Restate word for word the lines of the records below, starting at the line that contains "Write part 2" and ending at the line that contains "straw('loose_straw', 5000, 9.9, 17.6, lambda", with both of those lines included and nothing else.

[MATERIAL TO PROCESS]:
□ □ □ □

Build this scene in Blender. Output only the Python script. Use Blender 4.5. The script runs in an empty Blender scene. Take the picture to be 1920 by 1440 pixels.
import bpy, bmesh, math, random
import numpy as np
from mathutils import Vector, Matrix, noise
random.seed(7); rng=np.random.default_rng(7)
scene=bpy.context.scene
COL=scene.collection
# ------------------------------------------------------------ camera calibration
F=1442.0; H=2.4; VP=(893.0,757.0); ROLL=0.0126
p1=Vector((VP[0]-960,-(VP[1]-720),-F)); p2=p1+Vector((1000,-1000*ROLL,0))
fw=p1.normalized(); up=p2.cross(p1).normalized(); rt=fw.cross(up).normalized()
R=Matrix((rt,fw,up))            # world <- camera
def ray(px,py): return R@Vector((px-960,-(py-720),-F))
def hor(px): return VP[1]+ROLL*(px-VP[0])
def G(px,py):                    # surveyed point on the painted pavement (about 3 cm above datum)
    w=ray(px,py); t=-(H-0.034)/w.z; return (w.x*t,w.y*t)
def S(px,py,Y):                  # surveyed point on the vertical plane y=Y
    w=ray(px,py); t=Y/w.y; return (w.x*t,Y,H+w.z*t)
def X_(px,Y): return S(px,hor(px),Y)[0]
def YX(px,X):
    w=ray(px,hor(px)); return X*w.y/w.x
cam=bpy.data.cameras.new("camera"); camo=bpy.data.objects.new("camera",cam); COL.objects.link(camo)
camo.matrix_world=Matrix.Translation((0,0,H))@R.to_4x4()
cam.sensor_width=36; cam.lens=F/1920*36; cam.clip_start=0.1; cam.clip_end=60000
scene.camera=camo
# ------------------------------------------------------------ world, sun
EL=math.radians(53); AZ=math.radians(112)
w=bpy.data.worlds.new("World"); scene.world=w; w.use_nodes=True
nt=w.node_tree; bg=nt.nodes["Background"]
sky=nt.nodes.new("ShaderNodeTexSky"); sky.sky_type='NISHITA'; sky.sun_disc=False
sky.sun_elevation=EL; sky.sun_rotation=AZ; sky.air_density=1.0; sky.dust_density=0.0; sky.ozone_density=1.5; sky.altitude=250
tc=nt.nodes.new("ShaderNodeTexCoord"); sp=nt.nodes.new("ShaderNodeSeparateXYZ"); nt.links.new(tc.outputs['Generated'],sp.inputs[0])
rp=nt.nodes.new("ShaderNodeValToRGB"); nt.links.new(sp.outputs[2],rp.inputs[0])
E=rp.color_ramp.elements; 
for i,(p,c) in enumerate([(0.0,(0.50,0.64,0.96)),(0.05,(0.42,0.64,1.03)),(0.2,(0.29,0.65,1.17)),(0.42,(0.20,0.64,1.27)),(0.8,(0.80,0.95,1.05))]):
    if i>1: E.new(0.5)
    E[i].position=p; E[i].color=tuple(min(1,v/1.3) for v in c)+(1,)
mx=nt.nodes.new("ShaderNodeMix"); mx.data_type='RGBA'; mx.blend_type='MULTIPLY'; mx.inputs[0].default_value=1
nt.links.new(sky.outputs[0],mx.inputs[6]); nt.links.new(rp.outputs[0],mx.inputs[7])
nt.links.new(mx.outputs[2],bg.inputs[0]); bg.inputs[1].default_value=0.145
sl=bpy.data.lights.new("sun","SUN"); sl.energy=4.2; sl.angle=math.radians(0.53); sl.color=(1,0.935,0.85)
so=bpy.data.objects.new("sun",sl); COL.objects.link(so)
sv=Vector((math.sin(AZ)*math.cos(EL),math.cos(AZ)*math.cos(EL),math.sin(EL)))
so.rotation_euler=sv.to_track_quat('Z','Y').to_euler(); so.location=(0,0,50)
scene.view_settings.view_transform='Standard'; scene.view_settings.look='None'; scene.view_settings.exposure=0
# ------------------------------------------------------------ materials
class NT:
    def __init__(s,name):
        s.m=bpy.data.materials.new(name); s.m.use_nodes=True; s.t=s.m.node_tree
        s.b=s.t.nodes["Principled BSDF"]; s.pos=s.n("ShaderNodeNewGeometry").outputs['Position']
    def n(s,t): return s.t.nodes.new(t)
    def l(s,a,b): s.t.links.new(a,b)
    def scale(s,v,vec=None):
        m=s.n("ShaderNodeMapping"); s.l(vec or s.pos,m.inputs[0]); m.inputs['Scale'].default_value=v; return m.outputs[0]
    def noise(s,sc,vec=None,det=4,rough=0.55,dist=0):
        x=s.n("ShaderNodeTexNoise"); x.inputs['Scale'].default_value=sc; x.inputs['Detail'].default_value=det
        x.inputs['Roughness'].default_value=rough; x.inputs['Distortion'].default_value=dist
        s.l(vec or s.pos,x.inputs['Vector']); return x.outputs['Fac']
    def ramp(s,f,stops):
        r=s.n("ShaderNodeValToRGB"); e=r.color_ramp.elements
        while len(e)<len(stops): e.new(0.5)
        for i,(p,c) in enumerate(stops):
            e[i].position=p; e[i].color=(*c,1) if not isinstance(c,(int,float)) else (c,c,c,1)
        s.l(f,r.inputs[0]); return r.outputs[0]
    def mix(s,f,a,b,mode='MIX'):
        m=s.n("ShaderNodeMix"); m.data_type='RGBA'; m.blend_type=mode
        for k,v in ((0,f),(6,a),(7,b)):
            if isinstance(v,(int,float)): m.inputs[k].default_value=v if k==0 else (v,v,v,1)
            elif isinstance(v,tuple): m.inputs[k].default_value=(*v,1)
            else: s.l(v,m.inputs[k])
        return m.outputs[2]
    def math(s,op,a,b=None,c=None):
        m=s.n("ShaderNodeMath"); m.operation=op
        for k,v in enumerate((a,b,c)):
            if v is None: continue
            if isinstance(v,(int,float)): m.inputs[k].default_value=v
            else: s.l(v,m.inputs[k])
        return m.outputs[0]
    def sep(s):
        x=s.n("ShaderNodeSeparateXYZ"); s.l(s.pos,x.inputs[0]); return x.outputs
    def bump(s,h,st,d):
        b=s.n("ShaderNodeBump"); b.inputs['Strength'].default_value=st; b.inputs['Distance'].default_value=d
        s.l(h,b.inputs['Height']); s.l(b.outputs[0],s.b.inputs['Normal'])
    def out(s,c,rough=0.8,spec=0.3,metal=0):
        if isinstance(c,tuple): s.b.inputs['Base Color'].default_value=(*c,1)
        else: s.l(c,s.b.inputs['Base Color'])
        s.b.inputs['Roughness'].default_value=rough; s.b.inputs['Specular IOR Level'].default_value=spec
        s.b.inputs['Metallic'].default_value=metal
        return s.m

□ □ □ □

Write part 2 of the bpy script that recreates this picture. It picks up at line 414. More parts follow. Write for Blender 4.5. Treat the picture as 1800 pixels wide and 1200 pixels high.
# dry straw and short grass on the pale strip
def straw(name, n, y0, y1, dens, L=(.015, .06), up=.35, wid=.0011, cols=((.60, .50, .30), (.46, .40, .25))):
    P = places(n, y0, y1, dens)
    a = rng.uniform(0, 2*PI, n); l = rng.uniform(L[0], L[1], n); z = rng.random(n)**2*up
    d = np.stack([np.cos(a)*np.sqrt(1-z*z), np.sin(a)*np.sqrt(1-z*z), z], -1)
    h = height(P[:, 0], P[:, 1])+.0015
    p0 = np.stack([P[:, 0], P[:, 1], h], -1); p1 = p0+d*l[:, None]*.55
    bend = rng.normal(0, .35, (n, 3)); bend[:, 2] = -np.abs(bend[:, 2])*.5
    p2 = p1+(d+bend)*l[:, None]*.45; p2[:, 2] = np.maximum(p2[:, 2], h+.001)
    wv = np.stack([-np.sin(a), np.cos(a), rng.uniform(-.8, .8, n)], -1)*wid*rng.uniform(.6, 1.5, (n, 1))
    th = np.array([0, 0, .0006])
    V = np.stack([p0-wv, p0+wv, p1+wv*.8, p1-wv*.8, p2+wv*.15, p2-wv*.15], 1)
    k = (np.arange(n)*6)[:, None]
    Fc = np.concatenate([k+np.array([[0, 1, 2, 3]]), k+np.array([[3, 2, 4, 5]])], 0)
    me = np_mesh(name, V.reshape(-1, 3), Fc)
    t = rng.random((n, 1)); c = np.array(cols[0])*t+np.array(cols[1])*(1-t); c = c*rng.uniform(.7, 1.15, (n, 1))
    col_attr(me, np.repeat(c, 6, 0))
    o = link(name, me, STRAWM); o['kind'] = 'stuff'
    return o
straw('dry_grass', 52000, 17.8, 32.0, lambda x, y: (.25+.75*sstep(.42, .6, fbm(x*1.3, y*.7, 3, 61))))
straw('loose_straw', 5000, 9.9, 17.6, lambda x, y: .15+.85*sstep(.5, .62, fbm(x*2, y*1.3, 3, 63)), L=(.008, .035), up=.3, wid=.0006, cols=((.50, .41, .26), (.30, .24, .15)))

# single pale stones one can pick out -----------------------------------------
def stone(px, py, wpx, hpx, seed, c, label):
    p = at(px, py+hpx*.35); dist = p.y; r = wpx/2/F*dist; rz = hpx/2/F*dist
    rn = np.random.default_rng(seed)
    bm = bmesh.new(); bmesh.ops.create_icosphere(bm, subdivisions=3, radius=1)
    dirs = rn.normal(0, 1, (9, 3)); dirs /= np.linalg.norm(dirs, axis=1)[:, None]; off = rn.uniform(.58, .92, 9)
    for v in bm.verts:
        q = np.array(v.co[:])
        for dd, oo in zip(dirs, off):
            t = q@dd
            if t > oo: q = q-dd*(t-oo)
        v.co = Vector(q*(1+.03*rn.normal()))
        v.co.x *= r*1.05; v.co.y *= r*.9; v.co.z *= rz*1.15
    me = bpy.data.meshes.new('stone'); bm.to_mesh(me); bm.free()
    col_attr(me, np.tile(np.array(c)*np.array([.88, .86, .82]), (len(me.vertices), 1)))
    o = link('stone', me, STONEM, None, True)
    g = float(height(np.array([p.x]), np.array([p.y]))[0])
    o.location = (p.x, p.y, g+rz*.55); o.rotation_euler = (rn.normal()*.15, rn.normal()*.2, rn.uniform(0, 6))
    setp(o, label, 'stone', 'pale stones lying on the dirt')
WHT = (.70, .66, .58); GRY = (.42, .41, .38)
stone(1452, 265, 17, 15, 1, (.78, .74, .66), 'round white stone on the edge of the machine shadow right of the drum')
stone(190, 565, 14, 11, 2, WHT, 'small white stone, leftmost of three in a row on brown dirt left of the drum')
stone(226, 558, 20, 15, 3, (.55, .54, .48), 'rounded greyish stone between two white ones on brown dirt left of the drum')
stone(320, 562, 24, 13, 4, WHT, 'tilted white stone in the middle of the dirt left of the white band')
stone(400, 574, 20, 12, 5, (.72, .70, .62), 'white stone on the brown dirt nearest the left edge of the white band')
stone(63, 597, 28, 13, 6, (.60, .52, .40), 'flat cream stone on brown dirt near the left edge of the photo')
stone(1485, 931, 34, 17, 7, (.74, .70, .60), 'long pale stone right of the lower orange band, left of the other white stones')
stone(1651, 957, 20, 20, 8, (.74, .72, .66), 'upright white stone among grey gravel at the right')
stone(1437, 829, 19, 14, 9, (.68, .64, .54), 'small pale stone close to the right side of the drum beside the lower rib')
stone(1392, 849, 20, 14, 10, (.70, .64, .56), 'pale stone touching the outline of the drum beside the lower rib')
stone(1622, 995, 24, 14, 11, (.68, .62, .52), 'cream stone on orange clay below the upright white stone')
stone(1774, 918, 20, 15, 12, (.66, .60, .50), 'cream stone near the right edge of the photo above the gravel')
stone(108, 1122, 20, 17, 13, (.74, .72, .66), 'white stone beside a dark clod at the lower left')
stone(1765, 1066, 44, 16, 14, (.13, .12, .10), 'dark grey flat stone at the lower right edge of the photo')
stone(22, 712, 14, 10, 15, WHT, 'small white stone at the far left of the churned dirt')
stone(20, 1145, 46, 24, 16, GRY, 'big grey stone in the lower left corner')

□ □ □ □

[ANSWER TO THE TASK]:
Write part 2 of the bpy script that recreates this picture. It picks up at line 414. More parts follow. Write for Blender 4.5. Treat the picture as 1800 pixels wide and 1200 pixels high.
# dry straw and short grass on the pale strip
def straw(name, n, y0, y1, dens, L=(.015, .06), up=.35, wid=.0011, cols=((.60, .50, .30), (.46, .40, .25))):
    P = places(n, y0, y1, dens)
    a = rng.uniform(0, 2*PI, n); l = rng.uniform(L[0], L[1], n); z = rng.random(n)**2*up
    d = np.stack([np.cos(a)*np.sqrt(1-z*z), np.sin(a)*np.sqrt(1-z*z), z], -1)
    h = height(P[:, 0], P[:, 1])+.0015
    p0 = np.stack([P[:, 0], P[:, 1], h], -1); p1 = p0+d*l[:, None]*.55
    bend = rng.normal(0, .35, (n, 3)); bend[:, 2] = -np.abs(bend[:, 2])*.5
    p2 = p1+(d+bend)*l[:, None]*.45; p2[:, 2] = np.maximum(p2[:, 2], h+.001)
    wv = np.stack([-np.sin(a), np.cos(a), rng.uniform(-.8, .8, n)], -1)*wid*rng.uniform(.6, 1.5, (n, 1))
    th = np.array([0, 0, .0006])
    V = np.stack([p0-wv, p0+wv, p1+wv*.8, p1-wv*.8, p2+wv*.15, p2-wv*.15], 1)
    k = (np.arange(n)*6)[:, None]
    Fc = np.concatenate([k+np.array([[0, 1, 2, 3]]), k+np.array([[3, 2, 4, 5]])], 0)
    me = np_mesh(name, V.reshape(-1, 3), Fc)
    t = rng.random((n, 1)); c = np.array(cols[0])*t+np.array(cols[1])*(1-t); c = c*rng.uniform(.7, 1.15, (n, 1))
    col_attr(me, np.repeat(c, 6, 0))
    o = link(name, me, STRAWM); o['kind'] = 'stuff'
    return o
straw('dry_grass', 52000, 17.8, 32.0, lambda x, y: (.25+.75*sstep(.42, .6, fbm(x*1.3, y*.7, 3, 61))))
straw('loose_straw', 5000, 9.9, 17.6, lambda x, y: .15+.85*sstep(.5, .62, fbm(x*2, y*1.3, 3, 63)), L=(.008, .035), up=.3, wid=.0006, cols=((.50, .41, .26), (.30, .24, .15)))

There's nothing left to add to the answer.